====== Data shown

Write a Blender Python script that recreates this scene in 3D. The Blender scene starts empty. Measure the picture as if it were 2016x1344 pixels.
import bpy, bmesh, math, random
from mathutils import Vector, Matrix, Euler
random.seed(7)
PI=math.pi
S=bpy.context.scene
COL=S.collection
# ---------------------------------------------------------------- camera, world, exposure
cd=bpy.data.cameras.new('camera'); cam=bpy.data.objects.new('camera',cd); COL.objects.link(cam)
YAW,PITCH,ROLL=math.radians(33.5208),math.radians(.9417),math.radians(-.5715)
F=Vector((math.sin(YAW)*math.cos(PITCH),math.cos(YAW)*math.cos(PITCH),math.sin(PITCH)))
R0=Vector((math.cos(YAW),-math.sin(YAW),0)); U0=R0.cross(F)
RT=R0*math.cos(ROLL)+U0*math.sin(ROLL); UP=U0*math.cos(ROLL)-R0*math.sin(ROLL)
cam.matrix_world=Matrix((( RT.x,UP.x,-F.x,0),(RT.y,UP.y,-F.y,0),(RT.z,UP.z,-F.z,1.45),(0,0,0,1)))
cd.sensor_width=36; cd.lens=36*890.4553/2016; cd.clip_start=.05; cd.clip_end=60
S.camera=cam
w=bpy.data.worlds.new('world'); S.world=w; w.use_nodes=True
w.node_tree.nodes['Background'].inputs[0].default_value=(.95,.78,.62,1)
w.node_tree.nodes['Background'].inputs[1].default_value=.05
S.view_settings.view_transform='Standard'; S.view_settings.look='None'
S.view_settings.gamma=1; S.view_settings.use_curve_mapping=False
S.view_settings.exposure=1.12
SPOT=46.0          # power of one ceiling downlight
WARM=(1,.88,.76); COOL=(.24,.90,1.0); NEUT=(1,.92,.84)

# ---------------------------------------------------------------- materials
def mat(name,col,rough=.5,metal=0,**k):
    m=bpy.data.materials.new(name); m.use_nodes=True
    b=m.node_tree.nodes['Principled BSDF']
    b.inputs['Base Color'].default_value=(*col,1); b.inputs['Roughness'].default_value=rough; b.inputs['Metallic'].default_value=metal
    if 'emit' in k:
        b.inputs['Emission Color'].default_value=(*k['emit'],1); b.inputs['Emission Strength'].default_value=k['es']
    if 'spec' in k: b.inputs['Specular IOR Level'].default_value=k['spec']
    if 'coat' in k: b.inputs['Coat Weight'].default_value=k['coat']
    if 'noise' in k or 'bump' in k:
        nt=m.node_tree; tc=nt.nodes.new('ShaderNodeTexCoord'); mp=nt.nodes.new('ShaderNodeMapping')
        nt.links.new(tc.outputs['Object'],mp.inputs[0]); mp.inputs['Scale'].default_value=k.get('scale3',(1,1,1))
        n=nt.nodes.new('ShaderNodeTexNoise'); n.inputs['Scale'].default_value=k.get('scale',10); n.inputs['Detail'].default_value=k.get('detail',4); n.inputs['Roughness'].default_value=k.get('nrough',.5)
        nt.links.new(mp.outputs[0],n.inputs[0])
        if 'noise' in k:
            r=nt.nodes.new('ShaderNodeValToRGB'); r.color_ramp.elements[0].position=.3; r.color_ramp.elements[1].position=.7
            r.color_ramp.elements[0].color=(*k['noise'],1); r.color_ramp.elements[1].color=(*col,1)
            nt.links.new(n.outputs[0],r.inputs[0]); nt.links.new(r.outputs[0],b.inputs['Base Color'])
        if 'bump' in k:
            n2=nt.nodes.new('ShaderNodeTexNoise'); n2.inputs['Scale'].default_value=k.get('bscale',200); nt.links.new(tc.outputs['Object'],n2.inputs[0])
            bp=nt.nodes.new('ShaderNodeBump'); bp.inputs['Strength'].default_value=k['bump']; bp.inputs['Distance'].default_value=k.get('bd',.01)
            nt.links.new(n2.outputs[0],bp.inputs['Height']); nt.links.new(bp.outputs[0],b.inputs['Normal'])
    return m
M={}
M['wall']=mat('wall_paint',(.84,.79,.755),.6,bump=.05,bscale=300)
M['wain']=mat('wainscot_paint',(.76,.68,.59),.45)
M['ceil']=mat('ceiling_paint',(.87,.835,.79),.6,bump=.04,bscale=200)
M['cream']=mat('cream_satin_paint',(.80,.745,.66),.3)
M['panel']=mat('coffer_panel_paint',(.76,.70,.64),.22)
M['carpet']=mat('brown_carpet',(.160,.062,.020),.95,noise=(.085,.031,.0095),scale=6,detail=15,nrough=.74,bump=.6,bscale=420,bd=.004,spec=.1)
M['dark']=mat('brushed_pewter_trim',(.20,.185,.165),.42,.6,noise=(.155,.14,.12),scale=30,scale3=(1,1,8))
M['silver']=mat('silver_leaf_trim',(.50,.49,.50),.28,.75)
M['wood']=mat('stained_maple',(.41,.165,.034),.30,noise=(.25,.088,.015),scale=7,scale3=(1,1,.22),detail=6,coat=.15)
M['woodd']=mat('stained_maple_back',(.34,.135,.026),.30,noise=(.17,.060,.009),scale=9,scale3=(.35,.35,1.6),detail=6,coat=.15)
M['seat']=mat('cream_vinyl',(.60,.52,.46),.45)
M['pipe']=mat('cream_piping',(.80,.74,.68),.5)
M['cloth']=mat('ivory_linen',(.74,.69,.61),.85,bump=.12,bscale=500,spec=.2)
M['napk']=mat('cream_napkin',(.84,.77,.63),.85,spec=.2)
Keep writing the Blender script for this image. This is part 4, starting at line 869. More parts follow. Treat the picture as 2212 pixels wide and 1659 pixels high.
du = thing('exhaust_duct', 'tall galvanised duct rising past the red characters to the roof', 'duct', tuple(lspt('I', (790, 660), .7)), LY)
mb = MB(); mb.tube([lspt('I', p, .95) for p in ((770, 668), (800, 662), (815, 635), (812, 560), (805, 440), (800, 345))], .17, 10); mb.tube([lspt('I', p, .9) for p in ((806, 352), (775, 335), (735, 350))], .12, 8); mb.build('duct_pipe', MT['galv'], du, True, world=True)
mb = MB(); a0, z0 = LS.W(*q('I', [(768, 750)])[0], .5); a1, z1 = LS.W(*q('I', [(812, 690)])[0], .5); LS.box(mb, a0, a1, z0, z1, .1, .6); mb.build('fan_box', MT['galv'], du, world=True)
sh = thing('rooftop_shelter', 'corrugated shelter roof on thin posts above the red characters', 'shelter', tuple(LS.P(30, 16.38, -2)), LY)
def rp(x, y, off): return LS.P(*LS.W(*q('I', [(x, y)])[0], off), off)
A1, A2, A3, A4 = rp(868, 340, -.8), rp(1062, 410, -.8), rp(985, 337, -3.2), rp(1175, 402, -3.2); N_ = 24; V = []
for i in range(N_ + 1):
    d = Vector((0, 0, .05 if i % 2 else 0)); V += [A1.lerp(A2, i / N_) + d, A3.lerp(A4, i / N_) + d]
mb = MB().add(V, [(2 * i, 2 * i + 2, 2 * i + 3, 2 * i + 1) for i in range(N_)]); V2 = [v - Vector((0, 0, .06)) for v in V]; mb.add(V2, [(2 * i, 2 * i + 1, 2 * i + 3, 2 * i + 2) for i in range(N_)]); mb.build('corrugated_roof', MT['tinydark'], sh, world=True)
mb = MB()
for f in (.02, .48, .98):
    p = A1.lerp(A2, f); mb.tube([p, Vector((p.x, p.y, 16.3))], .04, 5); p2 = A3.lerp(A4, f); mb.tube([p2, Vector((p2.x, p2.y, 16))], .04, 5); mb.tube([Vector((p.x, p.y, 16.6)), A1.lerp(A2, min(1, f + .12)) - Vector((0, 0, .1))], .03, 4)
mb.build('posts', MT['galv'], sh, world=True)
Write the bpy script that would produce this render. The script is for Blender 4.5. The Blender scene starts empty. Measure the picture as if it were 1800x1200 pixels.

============

■ Aim: Repeat the data precisely, reproducing every entry.

■ Answer below:
Write a Blender Python script that recreates this scene in 3D. The Blender scene starts empty. Measure the picture as if it were 2016x1344 pixels.
import bpy, bmesh, math, random
from mathutils import Vector, Matrix, Euler
random.seed(7)
PI=math.pi
S=bpy.context.scene
COL=S.collection
# ---------------------------------------------------------------- camera, world, exposure
cd=bpy.data.cameras.new('camera'); cam=bpy.data.objects.new('camera',cd); COL.objects.link(cam)
YAW,PITCH,ROLL=math.radians(33.5208),math.radians(.9417),math.radians(-.5715)
F=Vector((math.sin(YAW)*math.cos(PITCH),math.cos(YAW)*math.cos(PITCH),math.sin(PITCH)))
R0=Vector((math.cos(YAW),-math.sin(YAW),0)); U0=R0.cross(F)
RT=R0*math.cos(ROLL)+U0*math.sin(ROLL); UP=U0*math.cos(ROLL)-R0*math.sin(ROLL)
cam.matrix_world=Matrix((( RT.x,UP.x,-F.x,0),(RT.y,UP.y,-F.y,0),(RT.z,UP.z,-F.z,1.45),(0,0,0,1)))
cd.sensor_width=36; cd.lens=36*890.4553/2016; cd.clip_start=.05; cd.clip_end=60
S.camera=cam
w=bpy.data.worlds.new('world'); S.world=w; w.use_nodes=True
w.node_tree.nodes['Background'].inputs[0].default_value=(.95,.78,.62,1)
w.node_tree.nodes['Background'].inputs[1].default_value=.05
S.view_settings.view_transform='Standard'; S.view_settings.look='None'
S.view_settings.gamma=1; S.view_settings.use_curve_mapping=False
S.view_settings.exposure=1.12
SPOT=46.0          # power of one ceiling downlight
WARM=(1,.88,.76); COOL=(.24,.90,1.0); NEUT=(1,.92,.84)

# ---------------------------------------------------------------- materials
def mat(name,col,rough=.5,metal=0,**k):
    m=bpy.data.materials.new(name); m.use_nodes=True
    b=m.node_tree.nodes['Principled BSDF']
    b.inputs['Base Color'].default_value=(*col,1); b.inputs['Roughness'].default_value=rough; b.inputs['Metallic'].default_value=metal
    if 'emit' in k:
        b.inputs['Emission Color'].default_value=(*k['emit'],1); b.inputs['Emission Strength'].default_value=k['es']
    if 'spec' in k: b.inputs['Specular IOR Level'].default_value=k['spec']
    if 'coat' in k: b.inputs['Coat Weight'].default_value=k['coat']
    if 'noise' in k or 'bump' in k:
        nt=m.node_tree; tc=nt.nodes.new('ShaderNodeTexCoord'); mp=nt.nodes.new('ShaderNodeMapping')
        nt.links.new(tc.outputs['Object'],mp.inputs[0]); mp.inputs['Scale'].default_value=k.get('scale3',(1,1,1))
        n=nt.nodes.new('ShaderNodeTexNoise'); n.inputs['Scale'].default_value=k.get('scale',10); n.inputs['Detail'].default_value=k.get('detail',4); n.inputs['Roughness'].default_value=k.get('nrough',.5)
        nt.links.new(mp.outputs[0],n.inputs[0])
        if 'noise' in k:
            r=nt.nodes.new('ShaderNodeValToRGB'); r.color_ramp.elements[0].position=.3; r.color_ramp.elements[1].position=.7
            r.color_ramp.elements[0].color=(*k['noise'],1); r.color_ramp.elements[1].color=(*col,1)
            nt.links.new(n.outputs[0],r.inputs[0]); nt.links.new(r.outputs[0],b.inputs['Base Color'])
        if 'bump' in k:
            n2=nt.nodes.new('ShaderNodeTexNoise'); n2.inputs['Scale'].default_value=k.get('bscale',200); nt.links.new(tc.outputs['Object'],n2.inputs[0])
            bp=nt.nodes.new('ShaderNodeBump'); bp.inputs['Strength'].default_value=k['bump']; bp.inputs['Distance'].default_value=k.get('bd',.01)
            nt.links.new(n2.outputs[0],bp.inputs['Height']); nt.links.new(bp.outputs[0],b.inputs['Normal'])
    return m
M={}
M['wall']=mat('wall_paint',(.84,.79,.755),.6,bump=.05,bscale=300)
M['wain']=mat('wainscot_paint',(.76,.68,.59),.45)
M['ceil']=mat('ceiling_paint',(.87,.835,.79),.6,bump=.04,bscale=200)
M['cream']=mat('cream_satin_paint',(.80,.745,.66),.3)
M['panel']=mat('coffer_panel_paint',(.76,.70,.64),.22)
M['carpet']=mat('brown_carpet',(.160,.062,.020),.95,noise=(.085,.031,.0095),scale=6,detail=15,nrough=.74,bump=.6,bscale=420,bd=.004,spec=.1)
M['dark']=mat('brushed_pewter_trim',(.20,.185,.165),.42,.6,noise=(.155,.14,.12),scale=30,scale3=(1,1,8))
M['silver']=mat('silver_leaf_trim',(.50,.49,.50),.28,.75)
M['wood']=mat('stained_maple',(.41,.165,.034),.30,noise=(.25,.088,.015),scale=7,scale3=(1,1,.22),detail=6,coat=.15)
M['woodd']=mat('stained_maple_back',(.34,.135,.026),.30,noise=(.17,.060,.009),scale=9,scale3=(.35,.35,1.6),detail=6,coat=.15)
M['seat']=mat('cream_vinyl',(.60,.52,.46),.45)
M['pipe']=mat('cream_piping',(.80,.74,.68),.5)
M['cloth']=mat('ivory_linen',(.74,.69,.61),.85,bump=.12,bscale=500,spec=.2)
M['napk']=mat('cream_napkin',(.84,.77,.63),.85,spec=.2)
Keep writing the Blender script for this image. This is part 4, starting at line 869. More parts follow. Treat the picture as 2212 pixels wide and 1659 pixels high.
du = thing('exhaust_duct', 'tall galvanised duct rising past the red characters to the roof', 'duct', tuple(lspt('I', (790, 660), .7)), LY)
mb = MB(); mb.tube([lspt('I', p, .95) for p in ((770, 668), (800, 662), (815, 635), (812, 560), (805, 440), (800, 345))], .17, 10); mb.tube([lspt('I', p, .9) for p in ((806, 352), (775, 335), (735, 350))], .12, 8); mb.build('duct_pipe', MT['galv'], du, True, world=True)
mb = MB(); a0, z0 = LS.W(*q('I', [(768, 750)])[0], .5); a1, z1 = LS.W(*q('I', [(812, 690)])[0], .5); LS.box(mb, a0, a1, z0, z1, .1, .6); mb.build('fan_box', MT['galv'], du, world=True)
sh = thing('rooftop_shelter', 'corrugated shelter roof on thin posts above the red characters', 'shelter', tuple(LS.P(30, 16.38, -2)), LY)
def rp(x, y, off): return LS.P(*LS.W(*q('I', [(x, y)])[0], off), off)
A1, A2, A3, A4 = rp(868, 340, -.8), rp(1062, 410, -.8), rp(985, 337, -3.2), rp(1175, 402, -3.2); N_ = 24; V = []
for i in range(N_ + 1):
    d = Vector((0, 0, .05 if i % 2 else 0)); V += [A1.lerp(A2, i / N_) + d, A3.lerp(A4, i / N_) + d]
mb = MB().add(V, [(2 * i, 2 * i + 2, 2 * i + 3, 2 * i + 1) for i in range(N_)]); V2 = [v - Vector((0, 0, .06)) for v in V]; mb.add(V2, [(2 * i, 2 * i + 1, 2 * i + 3, 2 * i + 2) for i in range(N_)]); mb.build('corrugated_roof', MT['tinydark'], sh, world=True)
mb = MB()
for f in (.02, .48, .98):
    p = A1.lerp(A2, f); mb.tube([p, Vector((p.x, p.y, 16.3))], .04, 5); p2 = A3.lerp(A4, f); mb.tube([p2, Vector((p2.x, p2.y, 16))], .04, 5); mb.tube([Vector((p.x, p.y, 16.6)), A1.lerp(A2, min(1, f + .12)) - Vector((0, 0, .1))], .03, 4)
mb.build('posts', MT['galv'], sh, world=True)
Write the bpy script that would produce this render. The script is for Blender 4.5. The Blender scene starts empty. Measure the picture as if it were 1800x1200 pixels.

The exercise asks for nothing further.